All four Iowans who are members of the U.S. House are seeking election, but Republican Congressman Randy Feenstra’s path to a second term appears to be the easiest. He’s running in a district with 95,000 more Republicans than Democrats.

The district includes all the counties along the Missouri River, the cities of Marshalltown and Ames in central Iowa and then basically the northwest quadrant of the state.

“With Randy Feenstra being a native of Sioux County, kind of a favorite son, unless he would face a very moderate or even conservative Democrat, given the registration numbers in the district, he’s in a pretty safe seat,” said Northwestern College political science professor VanDerWerff.

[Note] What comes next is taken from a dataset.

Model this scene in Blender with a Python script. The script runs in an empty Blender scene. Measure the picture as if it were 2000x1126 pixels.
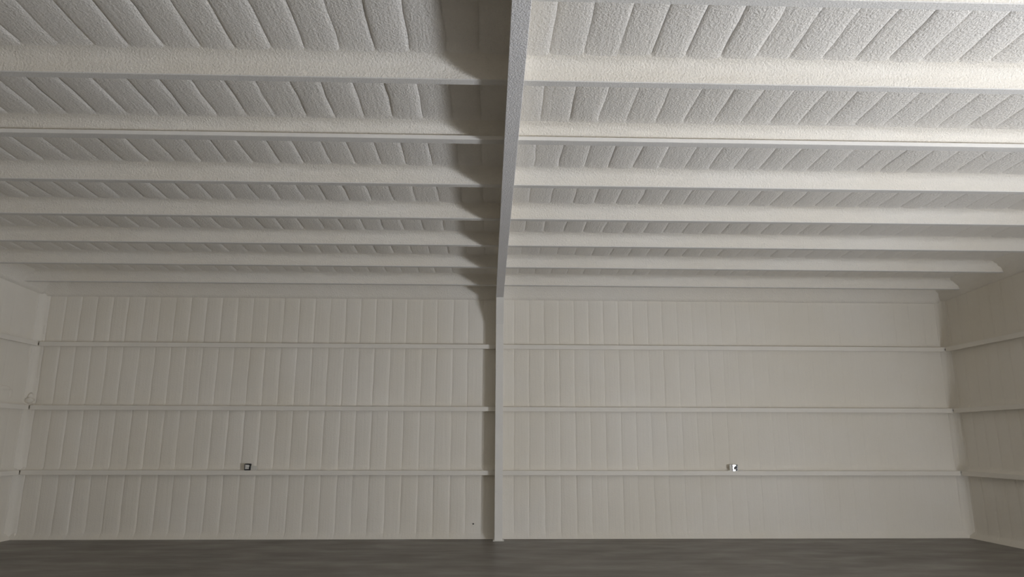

This is how Congressman Feenstra described the 2022 election this spring, as he spoke to delegates at the Iowa G-O-P’s state convention. “We have to fire Pelosi,” Feenstra said. “We have to hold this administration accountable…You think about crisis after crisis after crisis.”

Democratic challenger Ryan Melton of Nevada, who works for a major insurance company, said during an appearance on Iowa PBS he felt obligated to run.

“It was one of those situations where if no one’s going to do it, I’m going to do it,” Melton said. “In the age of Trumpism that we’re seeing…I thought it was absolutely untenable that there wouldn’t be a Democrat on the ballot.”

During a party fundraiser this spring, Melton told his fellow Democrats the fourth district race doesn’t get a lot of attention — and that depresses the votes of Democrats who live there.

“I know the odds are tough, but people there need us, too,” Melton said, to cheers.

A third candidate is on the ballot in the fourth district. Bryan Jack Holder of Council Bluffs is making his fifth and he says last run for congress. Holder has run before as a Libertarian. He’s a Liberty Caucus candidate this year.